* _Stated problem_: Count how many lines of the data include "Blender". The answer is that number and nothing else.

* _Entries from a dataset_:
╔══

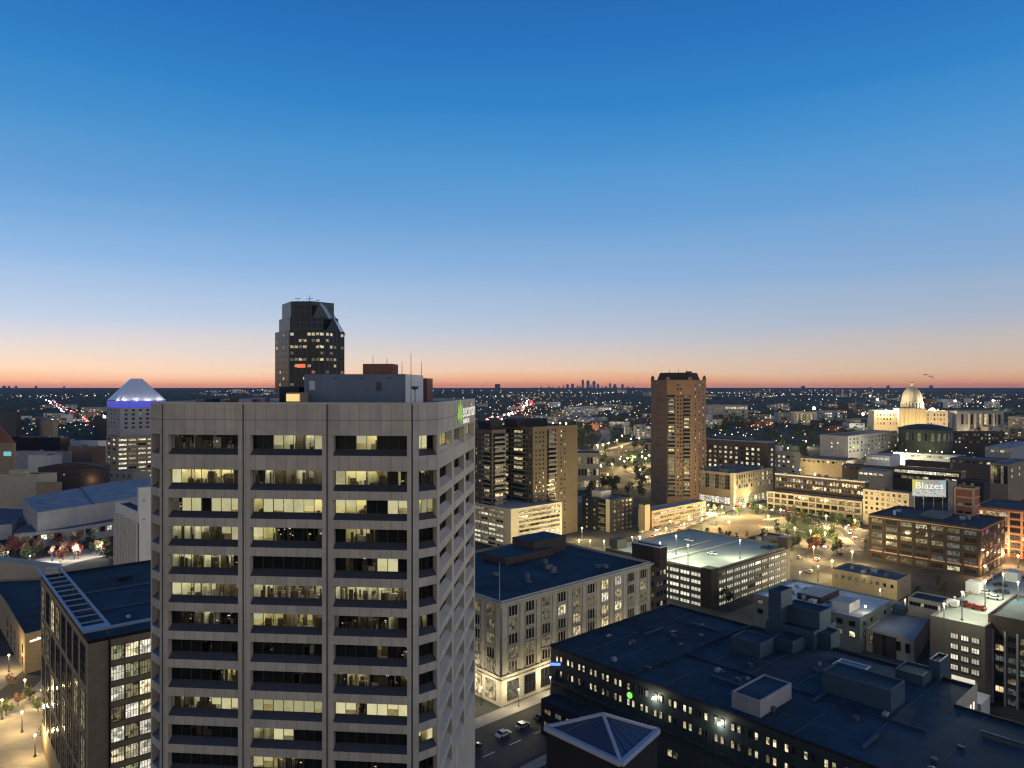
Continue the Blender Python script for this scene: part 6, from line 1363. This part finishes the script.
# distant lights nobody could count
for px, py in ((12, 688), (30, 700), (18, 706), (38, 712), (6, 716), (46, 742), (26, 660), (36, 662)): tree(px, py, random.choice(['lit', 'pale', 'dark']), .55, 'small street tree on the lamplit pavement at the lower left corner', 'street trees at the lower left corner')
def far_lights():
    rs = random.Random(5); mb = MB()
    mats_ = [glow('far_light_warm', (1, .75, .35), 3.2), glow('far_light_white', (1, .95, .82), 3.6), glow('far_light_red', (1, .15, .06), 2.4), glow('far_light_green', (.3, 1, .55), 2), glow('far_light_amber', (1, .5, .14), 2.6)]
    def dot(px, py, r=1, m=None, up=6):
        p = ground(px, py, up); 
        if p.y > 12000: return
        mb.ball((p.x, p.y, p.z + up), r * .75 * (p.y / 1000) ** .6, m or rs.choices(mats_, (5, 4, .5, .35, 1.6))[0], 5, 4)
    def street(px, py, ang, n, step, r, m=None):
        p0 = ground(px, py); d = Vector((math.cos(ang), math.sin(ang))); mm = m or rs.choices(mats_, (6, 3, .4, .3, 2))[0]
        for i in range(n):
            q = Vector((p0.x, p0.y)) + d * step * (i - n / 2) + Vector((rs.uniform(-4, 4), rs.uniform(-4, 4)))
            if q.y < 560 or rs.random() < .25: continue
            mb.ball((q.x, q.y, T(q.x, q.y) + 7), r * (q.y / 1000) ** .6, mm if rs.random() < .8 else rs.choice(mats_), 5, 4)
    aU, aV = math.atan2(U.y, U.x), math.atan2(V.y, V.x)
    for x0, x1, y0, y1, n, l in ((478, 660, 398, 420, 16, 12), (478, 1024, 391, 399, 22, 14), (565, 655, 424, 460, 5, 8), (700, 880, 406, 440, 20, 10), (860, 1024, 394, 412, 12, 12), (950, 1024, 418, 442, 6, 9), (868, 900, 452, 470, 5, 9), (2, 70, 396, 399, 5, 10), (60, 102, 414, 428, 5, 8), (5, 104, 427, 434, 7, 9), (200, 284, 391, 396, 6, 10), (500, 660, 402, 432, 8, 10)):
        for _ in range(n): street(rs.uniform(x0, x1), rs.uniform(y0, y1), rs.choice([aU, aV, aU + .3, 0, 0.05]), int(l * rs.uniform(.6, 1.5)), rs.uniform(26, 48), rs.uniform(.35, .7))
        for _ in range(n * 2): dot(rs.uniform(x0, x1), rs.uniform(y0, y1), rs.uniform(.3, .8))
    for _ in range(70): dot(rs.gauss(523, 9), rs.uniform(398, 419), rs.uniform(.5, 1.0), rs.choice(mats_[:3]))
    for _ in range(60): dot(rs.uniform(760, 862), rs.uniform(512, 536), rs.uniform(.2, .4), mats_[0], 3)
    o = mb.build('distant_lights'); tag(o, 'countless tiny warm and white lights scattered over the far city', 'city lights', kind='stuff')
far_lights()

# ------------------------------------------------------------------ cars
CARM = [mat('car_paint_dark', (.03, .03, .035), .3, .05), mat('car_paint_silver', (.4, .41, .42), .3, .05, metal=.4), mat('car_paint_white', (.7, .7, .68), .35, .05), mat('car_paint_red', (.3, .03, .02), .3, .05)]
M_tyre = mat('tyre', (.02, .02, .02), .9, .1); G_head = glow('headlight_glow', (1, .95, .85), 12); G_tail = glow('taillight_glow', (1, .05, .03), 7)
_cm = {}
def car_meshes(k):
    if k in _cm: return _cm[k]
    mb = MB(); prof = [(-2.2, .35), (-2.2, .85), (-1.5, .95), (-.9, 1.42), (.7, 1.42), (1.3, .92), (2.15, .78), (2.2, .35)]
    L_ = [(x, -.88, z) for x, z in prof]; R_ = [(x, .88, z) for x, z in prof]
    for i in range(len(prof)): j = (i + 1) % len(prof); mb.poly([L_[i], L_[j], R_[j], R_[i]], CARM[k] if i not in (2, 4) else M_glassdark)
    mb.poly(L_[::-1], CARM[k]); mb.poly(R_, CARM[k])
    for s in (-1, 1): mb.poly([(-1.35, s * .885, .97), (-.85, s * .885, 1.34), (.62, s * .885, 1.34), (1.1, s * .885, .97)], M_glassdark)
    w = MB(); n = 12; pts = [(.33 * math.cos(6.283 * i / n), .33 * math.sin(6.283 * i / n)) for i in range(n)]
    w.poly([(x, -.1, z) for x, z in pts], M_tyre); w.poly([(x, .1, z) for x, z in pts[::-1]], M_tyre)
    for i in range(n): j = (i + 1) % n; w.poly([(pts[i][0], -.1, pts[i][1]), (pts[i][0], .1, pts[i][1]), (pts[j][0], .1, pts[j][1]), (pts[j][0], -.1, pts[j][1])], M_tyre)
    _cm[k] = (mb.mesh('body'), w.mesh('wheel')); return _cm[k]
def hl(g, s):
    if (g.name, s) not in _cm: m = MB(); m.ball((0, 0, 0), s, g, 6, 4); _cm[(g.name, s)] = m.mesh('headlight')
    return _cm[(g.name, s)]
def car(p, ang, label, group, k=None, lights=None, ls=.2):
    k = random.randrange(4) if k is None else k; bm_, wm = car_meshes(k); root = empty('car', p, label, 'car', group, ang)
    o = bpy.data.objects.new('body', bm_); COL.objects.link(o); o.parent = root
    for x in (-1.35, 1.35):
        for y in (-.82, .82): o = bpy.data.objects.new('wheel', wm); COL.objects.link(o); o.parent = root; o.location = (x, y, .33)
    if lights:
        for y in (-.62, .62): o = bpy.data.objects.new('headlight', hl(G_head, ls)); COL.objects.link(o); o.parent = root; o.location = (2.2, y, .7)
        for y in (-.62, .62): o = bpy.data.objects.new('taillight', hl(G_tail, ls)); COL.objects.link(o); o.parent = root; o.location = (-2.2, y, .75)
angU = math.atan2(U.y, U.x); angV = math.atan2(V.y, V.x)
KERB = [(484, 698, 1), (493, 700, 0), (478, 690, 2)]
for i, s in enumerate((4, 14, 21, 28, 40, 47, 55)):
    p = Vector((9, 176.5)) + U * (s - 14) + V * 16.8; car((p.x, p.y, .1), angU, 'parked car on the street below the cream stone block', 'cars parked below the stone block', [0, 2, 1, 0, 3, 0, 1][i])
q = ground(487, 697); car((q.x, q.y, .1), angV, 'pale car parked at the corner pavement of the cream stone block', None, 2)
rs = random.Random(9)
for i in range(26):
    t = rs.random(); b_ = gA; q = on(b_, rs.uniform(.1, .92), rs.choice([.12, .3, .72, .9]))
    if i < 5: car((q.x, q.y, b_.z - .96), angV, 'lone car left on the pale roof deck of the concrete ramp', 'cars on the concrete ramp deck', None)
for pl, n, lb, gr in (([(86, 426), (78, 418), (66, 411), (56, 405), (49, 400)], 34, 'car with lit headlights on the left freeway hill', 'cars on the left freeway'), ([(484, 420), (512, 414), (528, 406), (530, 401)], 36, 'car with lights on the freeway above the beige apartment roof', 'cars on the middle freeway')):
    G = [ground(*p) for p in pl]
    for i in range(n):
        t = (i + rs.random() * .7) / n * (len(G) - 1); k = min(int(t), len(G) - 2); a, b_ = G[k], G[k + 1]; q = a + (b_ - a) * (t - k); d = Vector((b_.x - a.x, b_.y - a.y)).normalized(); side = 1 if i % 2 else -1; e = Vector((-d.y, d.x)) * rs.choice([4, 8]) * side
        car((q.x + e.x, q.y + e.y, T(q.x + e.x, q.y + e.y) + .25), math.atan2(d.y, d.x) + (math.pi if side > 0 else 0), lb, gr, None, True, 1.0)
for pl, n, lb, gr in (([(640, 540), (707, 514), (770, 492)], 9, 'car with lights on the avenue beside the bare lot', 'cars on the avenue'), ([(700, 500), (760, 507), (862, 531)], 8, 'car on the street before the tan plaza block', 'cars before the plaza block'), ([(862, 531), (800, 566)], 4, 'car on the street between lawn and ramp', 'cars between lawn and ramp')):
    G = [ground(*p) for p in pl]
    for i in range(n):
        t = (i + rs.random() * .7) / n * (len(G) - 1); k = min(int(t), len(G) - 2); a, b_ = G[k], G[k + 1]; q = a + (b_ - a) * (t - k); d = Vector((b_.x - a.x, b_.y - a.y)).normalized(); side = 1 if i % 2 else -1; e = Vector((-d.y, d.x)) * 3 * side
        car((q.x + e.x, q.y + e.y, q.z + .2), math.atan2(d.y, d.x) + (math.pi if side > 0 else 0), lb, gr, None, True, .35)
rs = random.Random(14)
for pl, n, off, lb, gr in (([(636, 541), (707, 515), (772, 493)], 12, 8.8, 'parked car along the kerb of the avenue by the small tan ramp', 'cars parked along the avenue'), ([(862, 533), (800, 568), (740, 602)], 10, 7.2, 'parked car in the back lane between warehouse and low roofs', 'cars parked in the back lane'), ([(704, 502), (760, 509), (862, 533)], 12, 7.0, 'parked car along the street before the tan plaza block', 'cars parked before the plaza block')):
    G = [ground(*p) for p in pl]
    for i in range(n):
        t = (i + rs.random() * .5) / n * (len(G) - 1); k = min(int(t), len(G) - 2); a, b_ = G[k], G[k + 1]; q = a + (b_ - a) * (t - k); d = Vector((b_.x - a.x, b_.y - a.y)).normalized(); e = Vector((-d.y, d.x)) * off * (1 if i % 2 else -1)
        car((q.x + e.x, q.y + e.y, T(q.x + e.x, q.y + e.y) + .06), math.atan2(d.y, d.x), lb, gr)
for i in range(7):
    q = on(gE, rs.uniform(.15, .85), rs.uniform(.45, .93)); car((q.x, q.y, gE.z - .96), angV, 'lone car parked on the floodlit roof deck of the tan ramp', 'cars on the tan ramp deck')
# small dark wisp of cloud above the capitol, beyond the haze
mb = MB(); M_cloud = mat('cloud_wisp', (.16, .12, .15), 1, .1, .001)
for px_, py_, rx, rz in ((925.5, 374.8, 90, 16), (930.5, 376.2, 90, 14), (932.5, 377.6, 50, 10)):
    c = px2w(px_, py_, 24000); k0 = len(mb.v); mb.ball((0, 0, 0), 1, M_cloud, 14, 8)
    for i in range(k0, len(mb.v)): x, y, z = mb.v[i]; mb.v[i] = (c.x + x * rx, c.y + y * 60, c.z + z * rz)
o = mb.build('cloud'); o['kind'] = 'structure'
# ------------------------------------------------------------------ haze
def haze(density):
    mb = MB(); mb.prism([(-14300, -430), (14300, -430), (14300, 16900), (-14300, 16900)], -2, 165, M_white, None, True)
    m = bpy.data.materials.new('haze_air'); m.use_nodes = True; n, l = m.node_tree.nodes, m.node_tree.links; n.clear()
    o_ = n.new('ShaderNodeOutputMaterial'); v = n.new('ShaderNodeVolumePrincipled'); v.inputs['Color'].default_value = (.62, .74, 1, 1); v.inputs['Density'].default_value = density; v.inputs['Anisotropy'].default_value = .2
    l.new(v.outputs[0], o_.inputs['Volume']); mb.mats = [m]
    h = mb.build('haze'); tag(h, 'thin blue evening haze over the far city', 'haze', kind='stuff')
haze(0.00003)
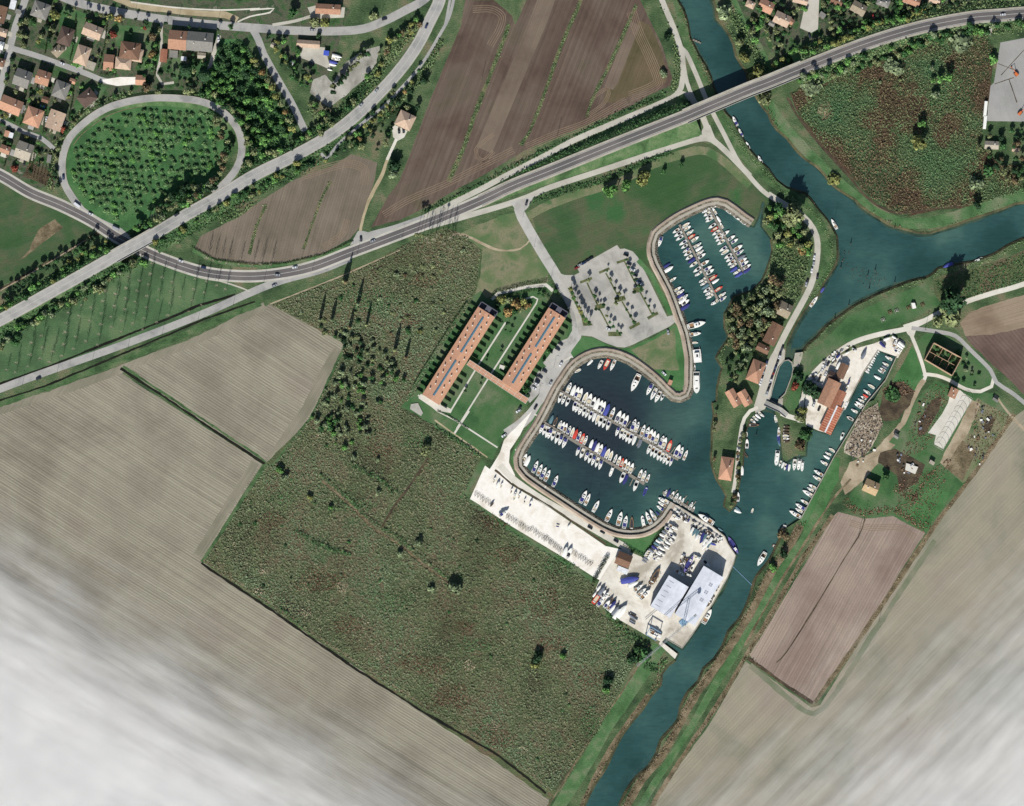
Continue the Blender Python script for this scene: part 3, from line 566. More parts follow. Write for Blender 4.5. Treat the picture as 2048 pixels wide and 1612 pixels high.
line('path', 'street', [(912, -40), (907, 0), (897, 37), (879, 70), (862, 100), (842, 130), (822, 155), (792, 187), (765, 215), (720, 250), (680, 285), (652, 317), (640, 305)], 6)
line('path', 'street', [(900, 0), (890, 50), (880, 70)], 5)
poly('yard', 'whitewalk', [(784, 255), (790, 250), (815, 262), (808, 275), (795, 282), (786, 274)])
line('path', 'whitelane', [(793, 278), (774, 320)], 6, False)
line('path', 'tanlane', [(774, 320), (762, 355), (737, 403), (724, 445), (718, 475)], 6)
poly('road', 'asphalt_pale', [(716, 462), (726, 462), (760, 470), (712, 488), (700, 490)])
# east side
line('road', 'whitelane', [(2160, 525), (2048, 568), (1986, 586), (1936, 602), (1886, 622), (1843, 645), (1811, 658), (1761, 668), (1711, 683), (1673, 706), (1641, 733), (1618, 760), (1607, 787), (1603, 812), (1600, 845)], 10)
line('road', 'whitelane', [(1603, 812), (1595, 838), (1575, 832), (1562, 826)], 10)
poly('road', 'whitelane', [(1806, 650), (1850, 636), (1832, 660), (1826, 678), (1815, 668)])
line('road', 'whitelane', [(1820, 664), (1836, 703), (1846, 733), (1851, 753), (1845, 768)], 7)
line('road', 'dirt', [(1848, 760), (1831, 788), (1818, 815), (1806, 846), (1773, 882), (1748, 918), (1726, 938), (1702, 958)], 10)
line('path', 'drygrass', [(1702, 958), (1665, 1000), (1610, 1085), (1545, 1190), (1490, 1290)], 4)
line('road', 'whitelane', [(1846, 748), (1873, 751), (1898, 760), (1931, 778), (1961, 783), (1983, 773), (1988, 755)], 7)
line('road', 'street', [(1823, 656), (1873, 663), (1911, 672), (1941, 700), (1981, 740), (1993, 765), (2023, 785), (2060, 815), (2160, 900)], 8)
poly('boatyard', 'yard2', [(1748, 687), (1786, 672), (1808, 682), (1810, 690), (1796, 716), (1761, 703), (1756, 701), (1726, 746), (1696, 803), (1671, 848), (1661, 868), (1636, 861), (1612, 850), (1610, 806), (1613, 785), (1623, 763), (1645, 738), (1678, 712), (1711, 697)])
poly('rubble_heap', 'rubble', [(1721, 826), (1755, 806), (1766, 850), (1736, 905), (1716, 916), (1688, 905), (1688, 895)])
poly('rubble_heap', 'darkearth', [(1766, 780), (1782, 764), (1805, 764), (1828, 782), (1820, 810), (1795, 838), (1768, 842), (1758, 822)])
poly('rubble_heap', 'darkearth', [(1760, 905), (1790, 895), (1850, 930), (1835, 965), (1800, 985), (1795, 950), (1755, 925)])
poly('greenhouse_floor', 'whitewalk', [(1896, 806), (1900, 790), (1920, 780), (1944, 800), (1886, 898), (1868, 888), (1872, 870), (1856, 866), (1884, 828)])
line('path', 'dirt', [(1990, 790), (2020, 830), (2060, 870)], 5)
line('path', 'lane', [(1976, 45), (1982, 60), (1979, 70)], 5)
poly('yard', 'concrete', [(2001, 85), (2048, 76), (2150, 60), (2150, 245), (1973, 242), (1981, 172), (1988, 165)])
for cr in ([(1996, 127), (2032, 141)], [(1989, 168), (2028, 155)], [(2002, 150), (2048, 100)], [(2018, 158), (2034, 205)]): line('yard', 'darkearth', cr, 1.6, False)
poly('yard', 'lane', [(1621, -40), (1640, -40), (1636, 58), (1622, 66), (1600, 56)])
poly('yard', 'drygrass', [(1635, 212), (1658, 203), (1668, 232), (1645, 242)])
NW0 = len(R)
poly('water', 'water', RIVER); poly('water', 'water', LOCK); poly('water', 'water', LOWER)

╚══

* _Solved exercise_: 2